• DATA FOR THIS TASK
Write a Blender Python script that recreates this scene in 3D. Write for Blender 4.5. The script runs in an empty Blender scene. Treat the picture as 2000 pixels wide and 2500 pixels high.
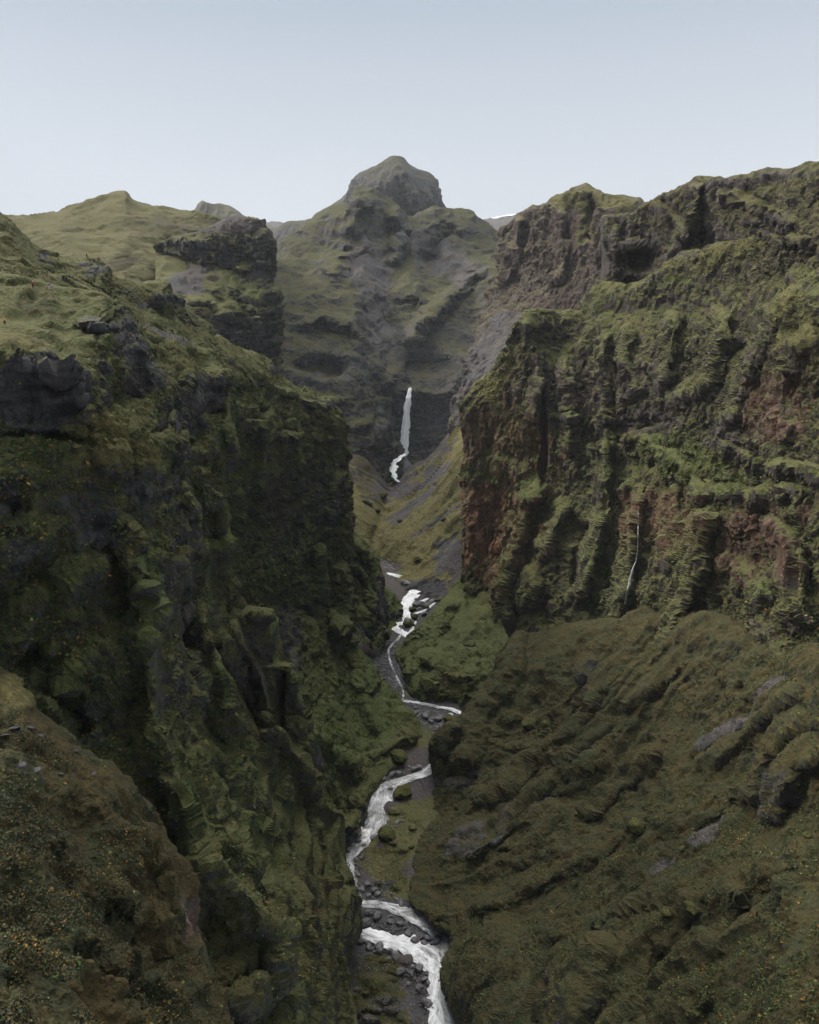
import bpy, math, random, time
import numpy as np
T0 = time.time()
random.seed(7)
R = math.radians
F = 1921.0; CX, CY = 1000.0, 1250.0; CAMZ = 200.0; PITCH = R(11.8)
CP, SP = math.cos(PITCH), math.sin(PITCH)
scene = bpy.context.scene
COL = scene.collection
f32 = np.float32

# ------------------------------------------------------------------ sight lines
def world(px, py, Y):
    """point that stands at distance Y up the canyon on the sight line px, py"""
    a = (px - CX) / F; b = -(py - CY) / F
    ry = CP + b * SP; rz = -SP + b * CP
    t = Y / ry
    return np.stack([a * t, Y * np.ones_like(t), CAMZ + rz * t], -1)
def project(P):
    x = P[..., 0]; y = P[..., 1]; z = P[..., 2] - CAMZ
    d = y * CP - z * SP; u = y * SP + z * CP
    return CX + F * x / d, CY - F * u / d, d
def slope(py):
    b = -(py - CY) / F
    return (-SP + b * CP) / (CP + b * SP)
def river_z(Y): return 0.097 * (Y - 204.0)
def river_Y(py): return 219.8 / (-slope(np.asarray(py, float)) + 0.097)

# ------------------------------------------------------------------ noise
_rs = np.random.RandomState(11)
_TAB = _rs.rand(64 * 64 * 64).astype(f32)
_ROT = []
for k in range(12):
    q, _r = np.linalg.qr(_rs.randn(3, 3)); _ROT.append(q.astype(f32))
def vn(P, L, seed=0, sz=1.0, rot=True):
    """value noise, 0..1, cell size L metres (sz stretches it up)"""
    p = P.reshape(-1, 3).astype(f32) / f32(L)
    if sz != 1.0: p = p * np.array([1, 1, 1.0 / sz], f32)
    if rot: p = p @ _ROT[seed % 12]
    p = p + f32(seed * 17.37 + 100.5)
    i = np.floor(p); f = p - i; i = i.astype(np.int32) & 63
    f = f * f * f * (f * (f * 6 - 15) + 10)
    j = (i + 1) & 63
    x0, y0, z0 = i[:, 0] * 4096, i[:, 1] * 64, i[:, 2]
    x1, y1, z1 = j[:, 0] * 4096, j[:, 1] * 64, j[:, 2]
    fx, fy, fz = f[:, 0], f[:, 1], f[:, 2]
    t = _TAB
    a = t[x0 + y0 + z0]; a += (t[x1 + y0 + z0] - a) * fx
    b = t[x0 + y1 + z0]; b += (t[x1 + y1 + z0] - b) * fx
    c = t[x0 + y0 + z1]; c += (t[x1 + y0 + z1] - c) * fx
    d = t[x0 + y1 + z1]; d += (t[x1 + y1 + z1] - d) * fx
    a += (b - a) * fy; c += (d - c) * fy
    a += (c - a) * fz
    return a.reshape(P.shape[:-1])
_T3 = _rs.rand(64 * 64 * 64, 4).astype(f32)
def blocks(P, L, seed=0, sz=1.0):
    """broken rock: each cell of a jittered lattice is a tilted facet; about -1..1"""
    p = P.reshape(-1, 3).astype(f32) / f32(L) * np.array([1, 1, 1 / sz], f32) @ _ROT[0 if sz == 1 else 11] if sz == 1 else P.reshape(-1, 3).astype(f32) / f32(L) * np.array([1, 1, 1 / sz], f32)
    p = p + f32(seed * 7.3 + 50)
    b = np.floor(p - .5).astype(np.int32); best = np.full(len(p), 1e9, f32); val = np.zeros(len(p), f32)
    for dx in (0, 1):
        for dy in (0, 1):
            for dz in (0, 1):
                c = b + np.array([dx, dy, dz], np.int32); m = c & 63
                r = _T3[m[:, 0] * 4096 + m[:, 1] * 64 + m[:, 2]]
                q = p - (c + .5 + (r[:, :3] - .5) * .8); d = (q * q).sum(1)
                k = d < best
                t = (r[:, 3] - .5) * 1.3 + (q * (r[:, [1, 2, 0]] - .5)).sum(1) * 2.4
                best[k] = d[k]; val[k] = t[k]
    return val.reshape(P.shape[:-1])
def rid(n): return 1 - np.abs(2 * n - 1)
def sstep(a, b, x):
    t = np.clip((x - a) / (b - a), 0, 1); return t * t * (3 - 2 * t)

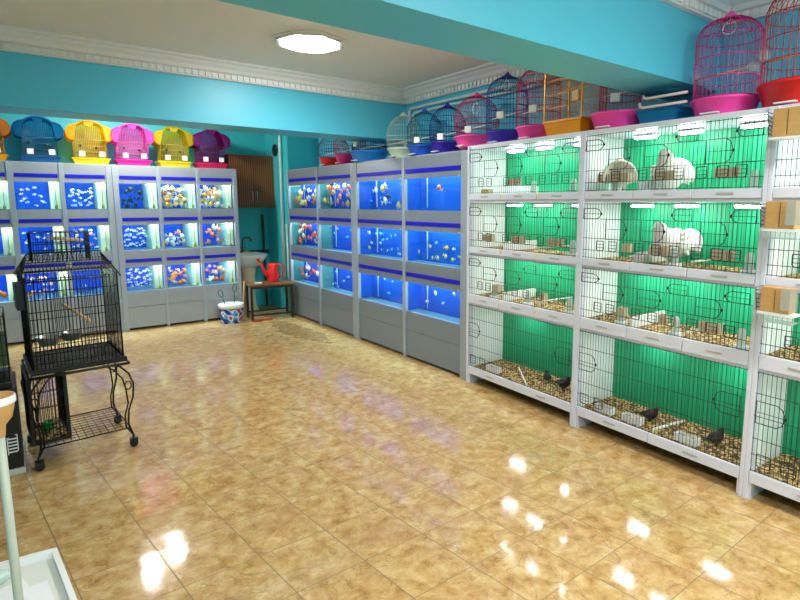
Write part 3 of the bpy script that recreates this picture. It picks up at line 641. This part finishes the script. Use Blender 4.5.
dome_cage(AP(1.90, .17, 2.061), RZA, 'sky blue based round cage behind the lower beam', 'sky', 'navy', .195, .17, .33, det=1, feeders=((.1, .9),), bh=.12)
# rectangular orange cage
t = thing('bird_cage', 'square golden wire bird cage with an orange yellow base under the beam', 'bird cage', WP(.968, .19, zt), RZW)
def frustum(m, w0, d0, w1, d1, z0, z1):
    return m.add([(-w0, -d0, z0), (w0, -d0, z0), (w0, d0, z0), (-w0, d0, z0), (-w1, -d1, z1), (w1, -d1, z1), (w1, d1, z1), (-w1, d1, z1)], [(0,3,2,1), (4,5,6,7), (0,1,5,4), (1,2,6,5), (2,3,7,6), (3,0,4,7)])
m = frustum(MB(), .150, .12, .168, .14, 0, .095); frustum(m, .175, .147, .175, .147, .0955, .108); m.build('base_tray', CM['orange'], t)
m = MB()
for i in range(20):
    x = -.17+.34*i/19
    for y in (-.132, .132): m.rod((x, y, .105), (x, y, .50), .0016, 4)
for i in range(14):
    y = -.132+.264*i/13
    for x in (-.17, .17): m.rod((x, y, .105), (x, y, .50), .0016, 4)
for z in (.11, .20, .29, .39, .50): m.tube([(-.17, -.133, z), (.17, -.133, z), (.17, .133, z), (-.17, .133, z)], .003, 5, closed=True)
for i in range(16): x = -.17+.34*i/15; m.rod((x, -.13, .5), (x, .13, .5), .0016)
m.build('wire_body', WM['gold'], t)
for x in (-.17, .17):
    for y in (-.133, .133): MB().bbox(x-.005, x+.005, y-.005, y+.005, .1, .505, .003).build('corner_post', WM['gold'], t)
MB().rod((-.16, 0, .33), (.16, .02, .36), .007, 8).build('perch', M_perch, t)
MB().bbox(.09, .15, -.15, -.10, .22, .29, .006).build('feeder', M_perch, t)
# folded teal base and the two pale pipes under the beam
t = thing('bird_cage', 'teal blue cage base in the shade under the big beam', 'bird cage', WP(1.69, .20, zt), RZW)
m = frustum(MB(), .11, .12, .13, .14, 0, .08); frustum(m, .136, .146, .136, .146, .0805, .092); m.build('base_tray', CM['teal'], t)
m = MB()
for i in range(14): x = -.12+.24*i/13; m.rod((x, .125, .09), (x, .125, .19), .0016); m.rod((x, .125, .19), (x, -.12, .19), .0016)
m.tube([(-.12, -.12, .19), (.12, -.12, .19), (.12, .125, .19), (-.12, .125, .19)], .003, 5, closed=True)
m.build('wire_body', WM['teal'], t)
mp_ = mat('pinkish_white_plastic', (222, 206, 206), .4)
MB().tube([(.205, -.155, .098), (-.075, -.155, .098), (-.095, -.155, .104), (-.10, -.155, .130)], .008, 10).build('perch', mp_, t)
MB().tube([(.205, -.155, .150), (-.055, -.155, .150), (-.072, -.155, .157), (-.076, -.155, .172)], .008, 10).build('perch', mp_, t)

# ------------------------------------------------------------ castle shaped plastic cages on the back racks
def castle(u, label, rgb, nm, base_rgb=None, basenm=None):
    cs, sn = math.cos(RZL), math.sin(RZL); d = .20
    t = thing('bird_cage', label, 'bird cage', (FL[0][0]+u*cs-d*sn, FL[0][1]+u*sn+d*cs, 2.061), RZL, None)
    pl = clear(nm+'_clear_plastic', rgb, .30, .06, .15); ba = mat((basenm or nm)+'_tray', base_rgb or rgb, .35)
    m = MB(); frustum(m, .165, .13, .19, .15, 0, .055); frustum(m, .198, .157, .198, .157, .0555, .068); m.build('base_tray', ba, t)
    # mushroom outline of the roof: flared ears and a rounded top
    pts = [(.168, .27), (.20, .275), (.228, .30), (.240, .34), (.238, .385), (.215, .425), (.175, .45), (.13, .462), (.10, .485), (.05, .505), (0, .51)]
    out = pts+[(-x, z) for x, z in pts[::-1][1:]]
    inn = [(x*.90 if abs(x) > .17 else x*.93, z-.016 if z > .40 else z) for x, z in out]
    m = MB(); n = len(out)
    for i in range(n-1):
        a, b, c_, e = out[i], out[i+1], inn[i+1], inn[i]
        vs = [(a[0], -.15, a[1]), (b[0], -.15, b[1]), (c_[0], -.15, c_[1]), (e[0], -.15, e[1]), (a[0], .15, a[1]), (b[0], .15, b[1]), (c_[0], .15, c_[1]), (e[0], .15, e[1])]
        m.add(vs, [(0,1,2,3), (4,5,6,7), (0,1,5,4), (2,3,7,6)])
    for x in (1, -1):      # rounded ear cheeks closing the flare front and back
        for y in (-.15, .147):
            pl_ = [(x*.165, .27)]+[(x*a, b) for a, b in pts[1:8]]+[(x*.13, .44)]
            m.prism(pl_, y, y+.003)
    m.build('roof', pl, t)
    MB().prism([(-.16, .07), (.16, .07), (.16, .44), (.05, .49), (-.05, .49), (-.16, .44)], .128, .131).build('back_panel', clear(nm+'_tint', tuple(int(150+.41*v) for v in rgb), .14, .04, .2), t)
    MB().prism([(-.05, .485), (.05, .485), (.04, .45), (0, .435), (-.04, .45)], -.154, -.148).build('roof_badge', pl, t)
    m = MB()
    for i in range(19):
        x = -.165+.33*i/18; zt_ = .45-.25*(abs(x)**1.5)
        for y in (-.135, .135): m.rod((x, y, .06), (x, y, zt_), .0014, 3)
    for i in range(13):
        y = -.135+.27*i/12
        for x in (-.165, .165): m.rod((x, y, .06), (x, y, .30), .0014, 3)
    for z in (.075, .14, .21, .28): m.tube([(-.166, -.136, z), (.166, -.136, z), (.166, .136, z), (-.166, .136, z)], .0022, 4, closed=True)
    m.build('wire_body', mat(nm+'_wire', tuple(int(v*.8) for v in rgb), .4, .2), t)
    MB().rod((-.10, -.13, .21), (-.07, .12, .25), .006, 6).lathe([(.001, .195), (.012, .20), (.012, .22), (.001, .225)], 8, -.10, -.14).rod((.06, -.13, .19), (.12, .10, .21), .006, 6).lathe([(.001, .175), (.012, .18), (.012, .20), (.001, .205)], 8, .06, -.14).build('perch', M_blackpl, t)
    for x in (-.09, .11): MB().bbox(x-.03, x+.03, -.165, -.142, .085, .145, .004).build('feeder', M_bottlewh, t)
    m = MB().rod((-.14, -.142, .125), (.14, -.142, .125), .003, 5); m.build('front_rail', M_black, t)
castle(-1.11, 'orange castle shaped plastic bird cage cut off by the left edge of the photo', (250, 170, 30), 'orange')
castle(-.62, 'teal castle shaped bird cage on the back racks', (10, 140, 196), 'cyan', (8, 90, 150), 'deep_blue')
castle(-.13, 'bright yellow castle bird cage between the teal and the pink ones', (255, 214, 20), 'yellow')
castle(.32, 'pink castle bird cage between two yellow ones', (244, 96, 206), 'pink', (250, 30, 150), 'rose')
castle(.79, 'greenish yellow castle bird cage between the pink and the purple ones', (226, 206, 20), 'olive_yellow')
castle(1.25, 'purple castle bird cage nearest the wooden cupboard', (170, 30, 150), 'purple', (226, 12, 90), 'crimson')

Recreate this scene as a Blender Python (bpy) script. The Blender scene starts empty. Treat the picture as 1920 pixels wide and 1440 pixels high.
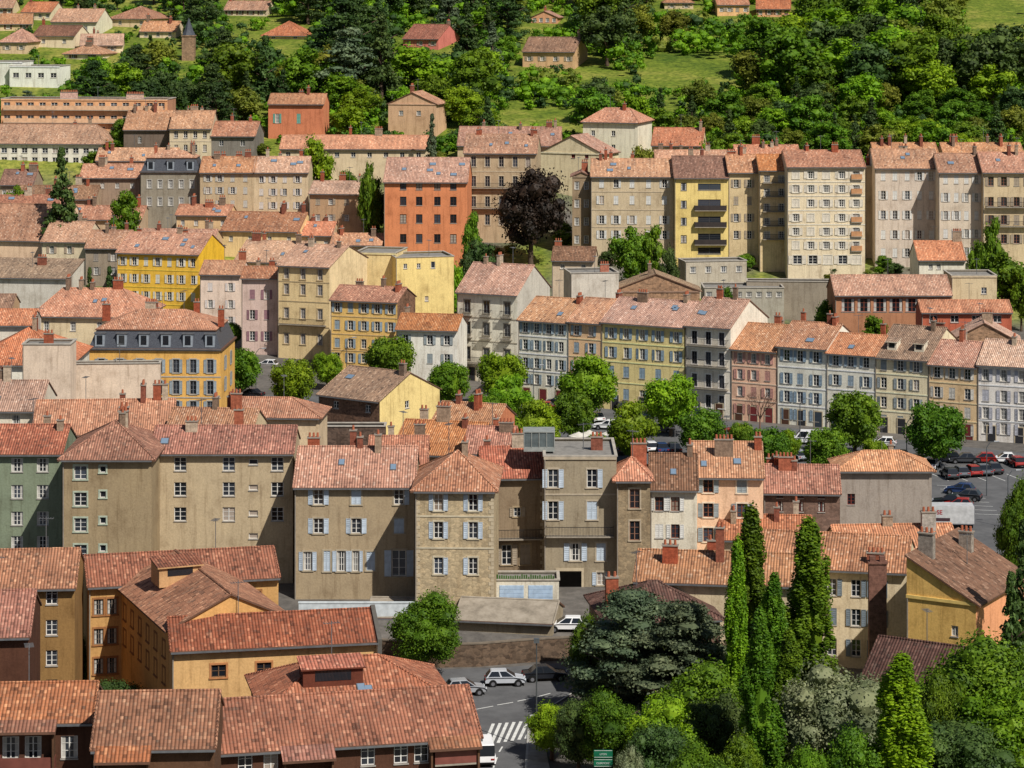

• EXERCISE DESCRIPTION
Give only a number: how many lines of the data hold the string "empty"?

• ANSWER TO THIS EXERCISE
2